Tower Semiconductor Ltd. (TSEM), based in Migdal Haemek, Israel, surged to the highest level in six months in New York yesterday, gaining 6.5 percent to 86 cents. Its Tel Aviv shares dropped 0.8 percent to 3.195 shekels, or 86 cents, after climbing 6.7 percent yesterday.

Magic Software, Partner

The company’s Japanese unit will receive a capital- expenditure subsidy from that nation’s Ministry of Economy, Trade and Industry to improve logistics and facilities, Tower Semiconductor said in a statement yesterday.

Magic Software Enterprises Ltd. (MGIC) climbed 6.1 percent to $6.93. The Or Yehuda, Israel-based company’s Tel Aviv shares rose 8.2 percent today to 27.02 shekels, or $7.22, after the software developer said net income rose in the fourth quarter as sales gained. Magic was rated a “buy” in initial coverage at Maxim Group yesterday.

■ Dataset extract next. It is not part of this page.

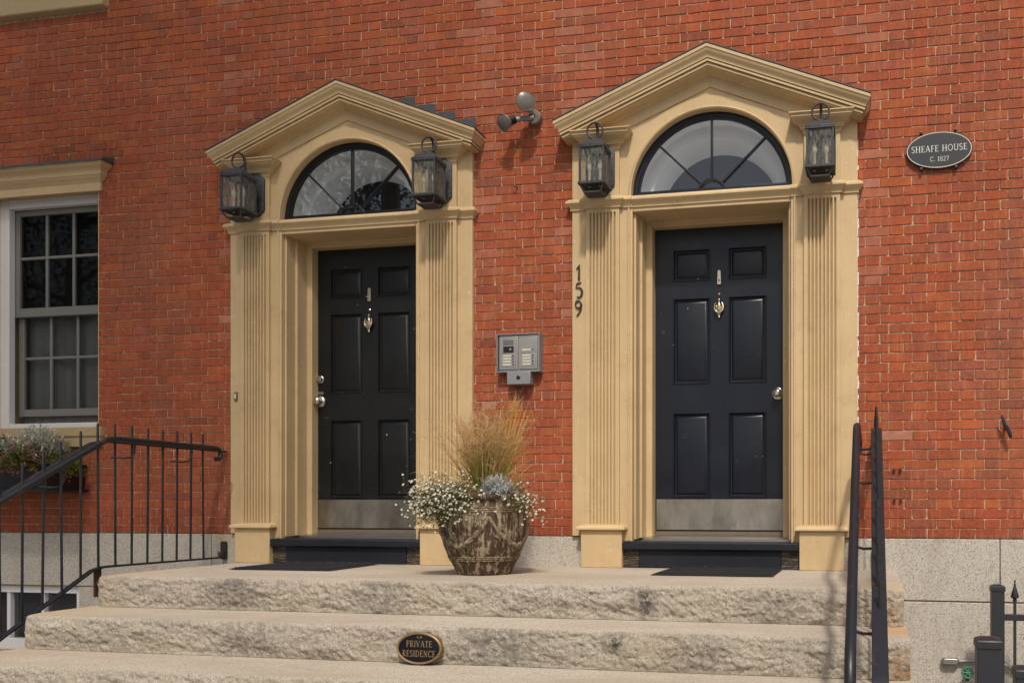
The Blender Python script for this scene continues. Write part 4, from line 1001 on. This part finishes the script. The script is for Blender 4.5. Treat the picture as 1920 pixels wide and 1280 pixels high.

Partner Communications Co. (PTNR), Israel’s second-largest mobile phone company, climbed 3.6 percent to $8.76 in U.S. trading after its stock in Tel Aviv advanced 2.2 percent to 32.73 shekels, the highest closing price since Jan. 23. The Tel Aviv shares declined 1 percent today.

Scailex Corp. -- which owns 44.5 percent of Partner, according to data compiled by Bloomberg -- said on Feb. 2 that it is considering selling its stake in the company at a premium.

“Speculation of a minority buyout or a selling of part of Scailex’s stake may support wireless shares in the near-term despite weak underlying trends,” Darren Shaw, a Herzliya Pituach, Israel-based analyst at UBS AG, wrote in a report e- mailed yesterday.